«Il nuovo Pd? Giovane e unito»

D’Alessandro: no alle correnti ma l’area cattolica è essenziale.

PESCARA. In Abruzzo 60mila abruzzesi hanno votato alle primarie del Pd scegliendo Silvio Paolucci segretario regionale del partito. Un dirigente di 32 anni che si affianca a un altro trentenne, Camillo D’Alessandro, capogruppo in Consiglio regionale.
Consigliere D’Alessandro, Paolucci è stato eletto con un accordo delle mozioni Bersani e Franceschini. Alla vigilia delle primarie però si è parlato anche di lei come candidato alla segreteria regionale.
«Sì, ma abbiamo avuto la forza di dire no a Roma, a chi ci chiedeva di dividerci in Abruzzo per lucrare qualche voto in più ai rispettivi candidati alla segreteria nazionale. Ci siamo rifiutati perché la nostra Regione ha bisogno di unità e i numeri ci hanno dato ragione».

È stato difficile far passare la linea dell’unità?
«Abbiamo spiegato che la situazione che vive l’Abruzzo è eccezionale, con una crisi politica grave a cui è seguita quella economica ed occupazionale, aggravata poi dal terremoto. Abbiamo fatto comprendere che in Abruzzo avevamo una importante risorsa su cui costruire insieme e uniti la ripartenza: un giovane preparato e attrezzato come Silvio Paolucci, insomma il nostro Abruzzo prima di tutto. Ci hanno capito ed il presidente Marini, prima di ogni altro, ha favorito il nuovo corso. Poi ci sono tante energie dentro il Pd, a partire dal candidato dell’area Marino, Fabio Ranieri, di assoluto valore e che potrà fare molto».
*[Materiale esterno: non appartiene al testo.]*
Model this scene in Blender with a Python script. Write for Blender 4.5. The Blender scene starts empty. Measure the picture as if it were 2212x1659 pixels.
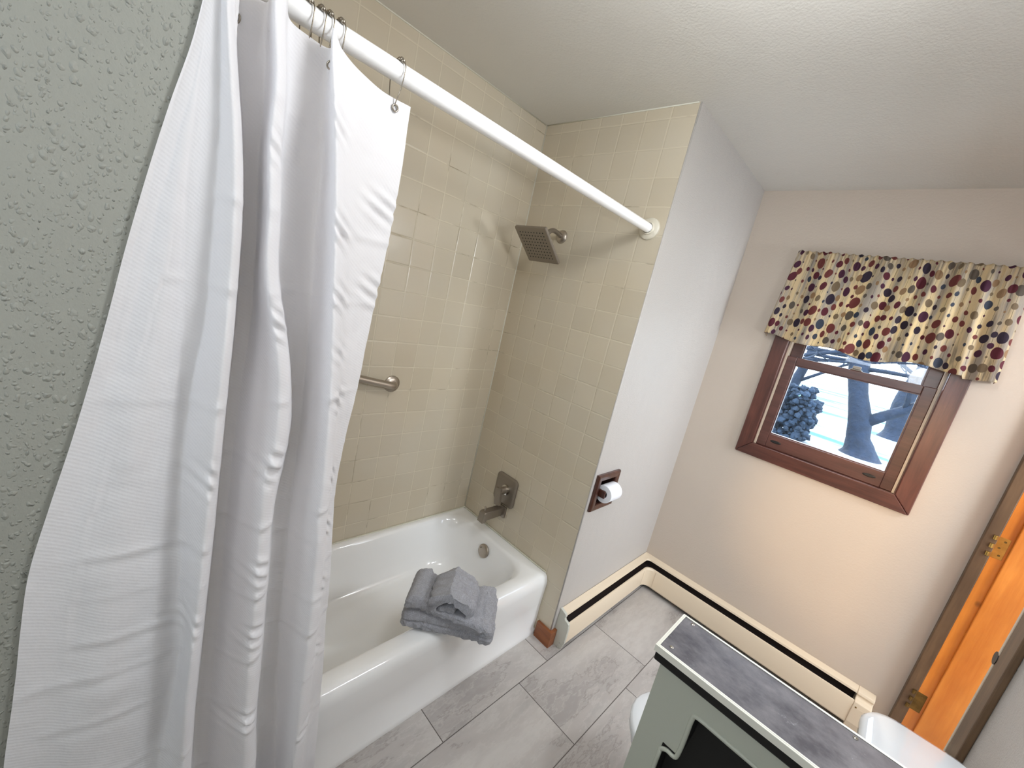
import bpy, bmesh, math, random
from mathutils import Vector, Matrix, noise

# ---------------------------------------------------------------- camera, light, exposure
SC = bpy.context.scene
L_WIN = 0.962
COL = SC.collection
FPX = 879.990
CAM_C = (-1.57306, -0.81488, 1.60161)
CAM_R = ((0.688816090, -0.691515013, 0.217576148),
         (0.000493505, -0.299684104, -0.954038361),
         (0.724935963, 0.657264349, -0.206085966))   # rows: right, down, forward
cd = bpy.data.cameras.new('camera')
cam = bpy.data.objects.new('camera', cd)
COL.objects.link(cam)
cd.sensor_width = 36.0
cd.lens = FPX / 2212.0 * 36.0
cd.clip_start = 0.02
cd.clip_end = 200
r_, d_, f_ = CAM_R
cam.matrix_world = Matrix(((r_[0], -d_[0], -f_[0], CAM_C[0]),
                           (r_[1], -d_[1], -f_[1], CAM_C[1]),
                           (r_[2], -d_[2], -f_[2], CAM_C[2]),
                           (0, 0, 0, 1)))
SC.camera = cam
SC.view_settings.view_transform = 'Standard'
SC.view_settings.look = 'None'
SC.view_settings.gamma = 1.0
SC.view_settings.use_curve_mapping = False
SC.view_settings.exposure = 0.54
SC.cycles.max_bounces = 10
SC.cycles.diffuse_bounces = 6
SC.cycles.glossy_bounces = 4
SC.cycles.transparent_max_bounces = 12
SC.cycles.sample_clamp_indirect = 4.0
SC.cycles.caustics_reflective = False
SC.cycles.caustics_refractive = False

W_ = bpy.data.worlds.new('sky')
SC.world = W_
W_.use_nodes = True
bg = W_.node_tree.nodes['Background']
bg.inputs[0].default_value = (0.80, 0.89, 1.0, 1)
bg.inputs[1].default_value = 6.0


def lamp(name, kind, loc, energy, color, direction=None, size=None, size_y=None, angle=None, spread=None):
    ld = bpy.data.lights.new(name, kind)
    ld.energy = energy
    ld.color = color
    if kind == 'AREA':
        ld.shape = 'RECTANGLE'
        ld.size = size
        ld.size_y = size_y
        if spread:
            ld.spread = spread
    if kind == 'SUN':
        ld.angle = angle
    if kind == 'POINT':
        ld.shadow_soft_size = size
    o = bpy.data.objects.new(name, ld)
    COL.objects.link(o)
    o.location = loc
    if direction is not None:
        o.rotation_euler = Vector(direction).to_track_quat('-Z', 'Y').to_euler()
    return o


# low winter sun outside, sky light entering by the window (portal), daylight in the hallway, room lamps and added fill lights
lamp('sun', 'SUN', (8, 8, 6), 1.6, (1.0, 0.93, 0.82), direction=(-0.55, -0.65, -0.42), angle=0.01)
wp = lamp('window_portal', 'AREA', (L_WIN + 0.13, -0.652, 1.60), 1.0, (1, 1, 1), direction=(-1, 0, 0), size=0.95, size_y=0.64)
wp.data.cycles.is_portal = True
hp = lamp('hall_portal', 'AREA', (0.45, -2.94, 1.35), 1.0, (1, 1, 1), direction=(0, 1, 0), size=1.28, size_y=1.58)
hp.data.cycles.is_portal = True
lamp('hall_fill', 'POINT', (0.50, -1.95, 1.95), 30.0, (0.93, 0.97, 1.0), size=0.14)  # added fill light shining in through the doorway
lamp('rear_fill', 'POINT', (-2.15, -0.98, 1.70), 5.0, (1.0, 0.98, 0.95), size=0.12)  # unseen fill light added to brighten the curtain folds
lamp('ceiling_bulb', 'POINT', (-0.86, -0.56, 2.26), 12.5, (0.96, 0.98, 1.0), size=0.11)
rp = lamp('rear_fill_portal', 'AREA', (-2.80, -0.62, 2.02), 1.0, (1, 1, 1), direction=(1, 0, 0), size=0.56, size_y=0.68)  # guides sky light through the fill opening added in the rear wall
rp.data.cycles.is_portal = True
lamp('door_wall_fill', 'AREA', (-0.40, -1.165, 1.62), 7.5, (0.92, 0.96, 1.0), direction=(-0.12, 1, -0.60), size=0.55, size_y=0.10)  # out-of-view fill light added to brighten the tub and alcove
so = lamp('sconce_bulb', 'SPOT', (-1.72, -1.139, 1.62), 100.0, (1.0, 0.66, 0.34), direction=(2.68, 0.16, -0.74))
so.data.shadow_soft_size = 0.035
so.data.spot_size = math.radians(30)
so.data.spot_blend = 0.9

# ---------------------------------------------------------------- helpers


def srgb(r, g, b):
    def c(v):
        v /= 255.0
        return v / 12.92 if v <= 0.04045 else ((v + 0.055) / 1.055) ** 2.4
    return (c(r), c(g), c(b), 1.0)


class NT:
    """small node-tree builder"""

    def __init__(self, name):
        self.m = bpy.data.materials.new(name)
        self.m.use_nodes = True
        self.t = self.m.node_tree
        self.t.nodes.clear()
        self.out = self.t.nodes.new('ShaderNodeOutputMaterial')

    def n(self, kind, **kw):
        nd = self.t.nodes.new(kind)
        for k, v in kw.items():
            setattr(nd, k, v)
        return nd

    def set(self, nd, key, v):
        s = nd.inputs[key]
        if isinstance(v, bpy.types.NodeSocket):
            self.t.links.new(v, s)
        else:
            s.default_value = v

    def math(self, op, a, b=None, c=None, clamp=False):
        nd = self.n('ShaderNodeMath', operation=op, use_clamp=clamp)
        self.set(nd, 0, a)
        if b is not None:
            self.set(nd, 1, b)
        if c is not None:
            self.set(nd, 2, c)
        return nd.outputs[0]

    def mix(self, fac, a, b, blend='MIX'):
        nd = self.n('ShaderNodeMix', data_type='RGBA', blend_type=blend)
        self.set(nd, 0, fac)
        self.set(nd, 6, a)
        self.set(nd, 7, b)
        return nd.outputs[2]

    def noise(self, vec, scale, detail=3, rough=0.5, col=False):
        nd = self.n('ShaderNodeTexNoise')
        self.set(nd, 'Vector', vec)
        self.set(nd, 'Scale', scale)
        self.set(nd, 'Detail', detail)
        self.set(nd, 'Roughness', rough)
        return nd.outputs[1 if col else 0]

    def ramp(self, fac, stops, interp='LINEAR'):
        nd = self.n('ShaderNodeValToRGB')
        nd.color_ramp.interpolation = interp
        e = nd.color_ramp.elements
        while len(e) < len(stops):
            e.new(0.5)
        for i, (p, c) in enumerate(stops):
            e[i].position = p
            e[i].color = c if not isinstance(c, (int, float)) else (c, c, c, 1)
        self.set(nd, 0, fac)
        return nd.outputs[0]

    def maprange(self, v, a, b, c=0.0, d=1.0):
        nd = self.n('ShaderNodeMapRange')
        for i, x in enumerate((v, a, b, c, d)):
            self.set(nd, i, x)
        return nd.outputs[0]

    def pos(self, scale=(1, 1, 1)):
        g = self.n('ShaderNodeNewGeometry')
        mp = self.n('ShaderNodeMapping')
        self.set(mp, 'Vector', g.outputs['Position'])
        mp.inputs['Scale'].default_value = scale
        return mp.outputs[0]

    def sep(self, v):
        nd = self.n('ShaderNodeSeparateXYZ')
        self.set(nd, 0, v)
        return nd.outputs

    def comb(self, x, y, z=0.0):
        nd = self.n('ShaderNodeCombineXYZ')
        for i, q in enumerate((x, y, z)):
            self.set(nd, i, q)
        return nd.outputs[0]

    def bump(self, h, strength=0.3, dist=0.002):
        nd = self.n('ShaderNodeBump')
        self.set(nd, 'Strength', strength)
        self.set(nd, 'Distance', dist)
        self.set(nd, 'Height', h)
        return nd.outputs[0]

    def principled(self, color, rough=0.5, metal=0.0, normal=None, coat=0.0, spec=0.5, coat_rough=0.05):
        p = self.n('ShaderNodeBsdfPrincipled')
        self.set(p, 'Base Color', color)
        self.set(p, 'Roughness', rough)
        self.set(p, 'Metallic', metal)
        self.set(p, 'Coat Weight', coat)
        self.set(p, 'Coat Roughness', coat_rough)
        self.set(p, 'Specular IOR Level', spec)
        if normal is not None:
            self.set(p, 'Normal', normal)
        return p

    def done(self, shader):
        self.t.links.new(shader.outputs[0] if hasattr(shader, 'outputs') else shader, self.out.inputs[0])
        return self.m


def plain(name, color, rough=0.5, metal=0.0, coat=0.0, bump=None, spec=0.5, var=0.0, vscale=8.0):
    t = NT(name)
    c = color
    p = t.pos()
    if var:
        c = t.mix(t.maprange(t.noise(p, vscale, 4), 0.3, 0.7), tuple(x * (1 - var) for x in color[:3]) + (1,),
                  tuple(min(1, x * (1 + var)) for x in color[:3]) + (1,))
    nr = t.bump(t.noise(p, bump[0], 3), bump[1], bump[2]) if bump else None
    return t.done(t.principled(c, rough, metal, nr, coat, spec))


def wall_paint(name, color, rough=0.45, stipple=0.25, scale=160.0, spec=0.5):
    t = NT(name)
    p = t.pos()
    n1 = t.noise(p, scale, 3, 0.6)
    n2 = t.noise(p, 14.0, 3, 0.5)
    h = t.math('ADD', n1, t.math('MULTIPLY', n2, 1.2))
    c = t.mix(t.maprange(t.noise(p, 2.2, 3), 0.3, 0.7), tuple(x * 0.965 for x in color[:3]) + (1,), color)
    return t.done(t.principled(c, rough, 0, t.bump(h, stipple, 0.0022), spec=spec))


def wood(name, c1, c2, rough=0.35, axis='z', coat=0.3, scale=1.0, knots=False):
    t = NT(name)
    sc = {'z': (26, 26, 2.2), 'x': (2.2, 26, 26), 'y': (26, 2.2, 26)}[axis]
    p = t.pos(tuple(s * scale for s in sc))
    n1 = t.noise(p, 1.0, 6, 0.6)
    n2 = t.noise(p, 5.0, 3, 0.6)
    f = t.maprange(t.math('ADD', n1, t.math('MULTIPLY', n2, 0.35)), 0.5, 0.85)
    c = t.mix(f, c1, c2)
    c = t.mix(t.maprange(t.noise(t.pos(), 5.0, 3), 0.35, 0.75, 0.0, 0.45), c, tuple(x * 0.6 for x in c1[:3]) + (1,))
    if knots:
        v = t.n('ShaderNodeTexVoronoi')
        t.set(v, 'Vector', t.pos((1, 1, 0.7)))
        t.set(v, 'Scale', 5.0)
        k = t.maprange(v.outputs['Distance'], 0.02, 0.06, 0.75, 0.0)
        c = t.mix(k, c, tuple(x * 0.25 for x in c1[:3]) + (1,))
    return t.done(t.principled(c, rough, 0, t.bump(n2, 0.15, 0.001), coat=coat, coat_rough=0.15))


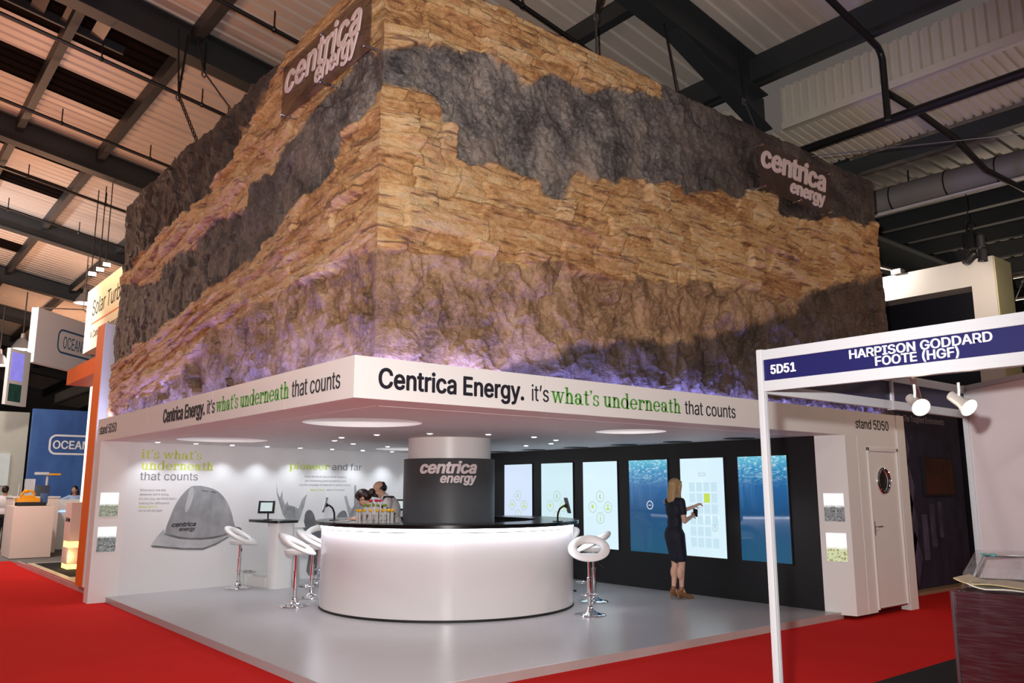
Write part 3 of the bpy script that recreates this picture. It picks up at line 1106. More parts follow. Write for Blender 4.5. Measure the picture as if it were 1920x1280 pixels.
def rock_face(which):
    Lc = 8.86 if which == 'R' else 8.72
    nu, nz = 590, 265
    t = np.linspace(0, 1, nu)
    U, Z = np.meshgrid(t * Lc, np.linspace(RZ0, RZ1, nz))
    off = RX0 if which == 'R' else RY0
    c = U + off                       # the coordinate the band tables use
    sd = 100 if which == 'R' else 300
    jag = (fbm(c * 3.1, Z * 3.1, sd + 1, 3) - .5) * .22 + (fbm(c * 14, Z * 14, sd + 5, 2) - .5) * .05
    def ab(tab):
        tab = np.array(tab)
        return Z + jag - np.interp(c, tab[:, 0], tab[:, 1])
    if which == 'R':
        b1, bd, b2, b3 = ab(R1), ab(RD), ab(R2), ab(R3)
        tan = np.maximum(sstep(-.02, .03, b1) * sstep(.03, -.02, b2), sstep(-.02, .03, b3))
        grey = sstep(-.02, .03, b2) * sstep(.03, -.02, b3)
        dark = sstep(.06, -.06, bd) * (1 - tan) * .9
        grey_far = sstep(3.2, 6.2, c) * grey * .85  # grey band turns darker away from the corner
        dip = .06 * c - .01 * c * c
    else:
        b1, bd, b2, b3, b4 = ab(L1), ab(LD), ab(L2), ab(L3), ab(L4)
        tan = np.maximum(sstep(-.02, .03, b1) * sstep(.03, -.02, b2), sstep(-.02, .03, b3) * sstep(.04, -.04, b4))
        grey = sstep(-.02, .03, b2) * sstep(.03, -.02, b3)
        dark = np.maximum(sstep(.06, -.06, bd) * (1 - tan) * .3, sstep(-.03, .05, b4))
        grey_far = sstep(-.2, 3.5, c) * grey * .75  # grey band darkens along this face too
        dip = -.13 * c
    warp = (fbm(c * .9, Z * 1.3, sd + 9, 3) - .5) * .22
    wu = c + (fbm(Z * 5, c * 2, sd + 12, 3) - .5) * .16
    wz = Z - RZ0 - dip + warp + (fbm(c * 2.3, Z * 2.3, sd + 14, 3) - .5) * .09
    bdp, bid, bds = blocks(wu, wz, sd + 2, *((.09, .24, 1.0) if which == 'R' else (.06, .15, 1.7)))
    fdp, fid, fds = blocks(wu + .3 * bid, wz, sd + 4, .028, .075)
    big = sstep(.25, .6, fbm(c * .8, Z * 1.2, sd + 16, 2))
    d_tan = bdp * 1.45 + fdp * .60 * big + (fbm(c * 6, Z * 26, sd + 3, 4) - .5) * .045
    d_tan = d_tan - .036 * np.exp(-(bds / .013) ** 2) * (.4 + .6 * fbm(c * 3, Z * 3, sd + 18, 2)) - .014 * np.exp(-(fds / .010) ** 2) * big
    d_tan = (1.0 if which == 'R' else .72) * d_tan * (.45 + 1.1 * fbm(c * 1.1, Z * 1.1, sd + 19, 2)) - .01
    bid = np.clip(.6 * bid + .4 * fid, 0, 1)
    wx, wy = c + (fbm(c * 2, Z * 2, sd + 21, 3) - .5) * .5, Z + (fbm(c * 2, Z * 2, sd + 22, 3) - .5) * .5
    d_br = (facets(wx * 1.7, wy * 1.35, sd + 20) - .5) * .12 + (facets(wx * 4.3, wy * 3.3, sd + 23) - .5) * .05 + (fbm(c * 1.2, Z * .9, sd + 24, 3) - .5) * .16 \
        + (fbm(c * 9, Z * 8, sd + 26, 4) - .5) * .075 + (ridge(c * 2.2 + Z * .8, Z * .9, sd + 28, 3) - .6) * .06
    d_gr = (fbm(c * 1.6, Z * 1.6, sd + 30, 3) - .5) * .12 + (facets(wx * 2.4 + 9, wy * 2.4, sd + 31) - .5) * .045 + (ridge(c * 5 + 2 * Z, Z * 4, sd + 33, 3) - .6) * .06 + (fbm(c * 16, Z * 12, sd + 36, 2) - .5) * .028
    bro = np.clip(1 - tan - grey, 0, 1)
    d = tan * d_tan + grey * d_gr + bro * d_br
    d = np.clip(d, -.10, .15)
    cz = .035 + (fbm(Z[:, :1] * 0 + 3.0, Z[:, :1] * 3.0, 77, 3) - .5) * .08
    d = d * (.45 + .55 * sstep(RZ1 + .02, RZ1 - .22, Z)) * (.5 + .5 * sstep(Lc, Lc - .3, U))
    fd = sstep(0, .22, U)
    d = cz * (1 - fd) + d * fd
    if which == 'R':
        X = RX0 + U - cz * (1 - fd)
        Y = RY0 - d
    else:
        X = RX0 - d
        Y = RY0 + U - cz * (1 - fd)
    Zd = Z.copy()
    Zd[-1] += (fbm(c[-1] * 6, c[-1] * 0, sd + 50, 3) - .5) * .05
    V = np.stack([X, Y, Zd], -1).reshape(-1, 3)
    # return strips along top and end, so that the shell has thickness
    i = np.arange(nu * nz).reshape(nz, nu)
    q = np.stack([i[:-1, :-1], i[:-1, 1:], i[1:, 1:], i[1:, :-1]], -1).reshape(-1, 4)
    if which == 'L':
        q = q[:, ::-1]
    top, end = V[i[-1]].copy(), V[i[:, -1]].copy()
    ax = 1 if which == 'R' else 0
    top[:, ax] = .36 if which == 'R' else .46
    end[:, ax] = .36 if which == 'R' else .46
    n0 = len(V)
    V = np.concatenate([V, top, end])
    qt = np.stack([i[-1, :-1], i[-1, 1:], n0 + np.arange(1, nu), n0 + np.arange(nu - 1)], -1)
    n1 = n0 + nu
    qe = np.stack([i[:-1, -1], n1 + np.arange(nz - 1), n1 + np.arange(1, nz), i[1:, -1]], -1)
    q = np.concatenate([q, qt, qe])
    me = bpy.data.meshes.new('rock_face')
    me.vertices.add(len(V))
    me.vertices.foreach_set('co', V.astype(np.float32).ravel())
    me.loops.add(q.size)
    me.loops.foreach_set('vertex_index', q.ravel().astype(np.int32))
    me.polygons.add(len(q))
    me.polygons.foreach_set('loop_start', (np.arange(len(q)) * 4).astype(np.int32))
    me.polygons.foreach_set('use_smooth', [True] * len(q))
    me.update(calc_edges=True)
    me.validate()
    at = me.color_attributes.new('strata', 'FLOAT_COLOR', 'POINT')
    col = np.zeros((len(V), 4), np.float32)
    m = nu * nz
    col[:m, 0] = tan.ravel(); col[:m, 1] = np.clip(grey, 0, 1).ravel(); col[:m, 2] = bid.ravel(); col[:m, 3] = np.clip(dark + grey_far, 0, 1).ravel()
    col[m:m + nu] = col[i[-1]]; col[m + nu:] = col[i[:, -1]]
    at.data.foreach_set('color', col.ravel())
    return me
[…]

Finite le primarie c’è il rischio che il Pd diventi un partito di correnti?
«La corrente è concetto esattamente contrario al merito. Immaginare il partito nuovo che si organizza per schemi vecchi è la negazione del Pd. Vedo invece come necessario innalzare il confronto culturale interno. Del resto basti vedere la degenerazione correntizia dentro il Pdl per capire dove non si deve andare».

Parla delle fondazioni?
«Il problema non sono le fondazioni se promuovessero approfondimento culturale, anzi sarebbero opportune perché la politica partitica non basta. Il problema è nasconderci dietro truppe armate che si contendono potere e ruoli. Da qui le risse, come quella tra Giuliante e Piccone. Forse nel centrodestra abruzzese era inevitabile: in Abruzzo non esiste un “capo”, a partire da Chiodi mai riconosciuto come tale, meglio allora fare tanti capetti».

Quindi niente correnti nel Pd?
«Non escludo che ci siano tentazioni. Per quanto mi riguarda lavorerò per superarle. In Abruzzo, dove abbiamo un segretario unitario, non avrebbero senso».

Lei che proviene dai Popolari e dalla Margherita non teme con Bersani un Pd troppo di sinistra?
«Non si possono fare i processi preventivi. Il popolo delle primarie ha eletto Bersani ed oggi lui è il segretario di tutti. Poi ognuno di noi, così come Bersani, sarà giudicato per quello che fa non per le intenzioni. Ciò che è certo è che nessuno nel Pd può pensare ad un grande e moderno partito senza il contributo dell’area cattolico-democratica proveniente da Popolari e Margherita».

In Consiglio avete annunciato una proposta per Villa Pini. Di che si tratta?
«È una proposta ancora allo studio dei nostri tecnici intesa soprattutto a tutelare i lavoratori. La presenteremo nel prossimo consiglio regionale».